Quatrièmement, la politisation néo-libérale de l’islam. L’islam de marché n’est pas le prélude à l’instauration de l’État islamique ou de la sharia, mais un des vecteurs de la « privatisation des États », voire de la liquidation de l’État providence. L’objectif n’est plus le rétablissement du califat, mais la constitution de sociétés civiles vertueuses qui interagissent avec les États dans des termes étonnamment proches de ceux de la faith-based initiative des Républicains américains dont le projet consiste à déléguer tout ou partie des prérogatives du service public aux institutions religieuses privées.

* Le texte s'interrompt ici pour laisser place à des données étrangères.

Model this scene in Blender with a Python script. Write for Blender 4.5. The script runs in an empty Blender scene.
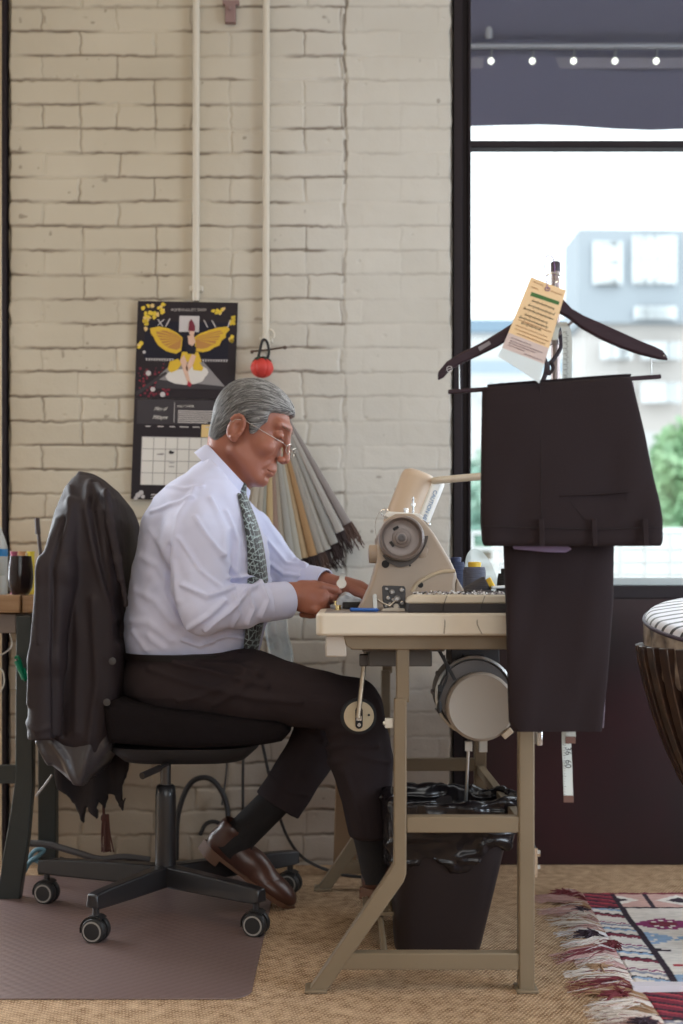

Bref, en matière de clash des civilisations, il convient de voir double. À l’ombre de « l’axe du mal », où les États-Unis et l’islam du salafisme jihadiste s’opposent en termes géostratégiques, l’islam de marché se retrouve aux côtés de l’Amérique sur l’autre grand clivage du monde contemporain : contre les idéaux collectifs de la vieille Europe et à l’instar de l’Amérique conservatrice, l’islam de marché croit dans l’idéal d’une politique de la morale et des œuvres visant à rapatrier le religieux dans un espace public reconfessionnalisé et soustrait à l’interventionnisme étatique de facture jacobine. Ainsi, alors que les islamistes classiques ont eu le malheur de lier leur destin à celui de l’État-nation, création politique du xixe siècle mondialement remise en question aujourd’hui, les protagonistes de l’islam de marché misent sur son dépassement. Ils cultivent les valeurs du privé et de la piété pour former une modernité musulmane renvoyant dos à dos les espoirs laïcs d’un islam privatisé et le scénario culturaliste d’une irrémédiable singularité : tout indique en effet qu’elle ne sera ni une théologie universaliste sécularisante ni un tropisme arabo-musulman teinté d’humanisme. Il s’agira plutôt d’un alignement paradoxal sur les thèses du compassionate conservatism des conservateurs américains et du combat philosophique qui le porte : l’imposition d’une nouvelle définition de la modernité affranchie de l’héritage laïcisant et étatisant des Lumières françaises.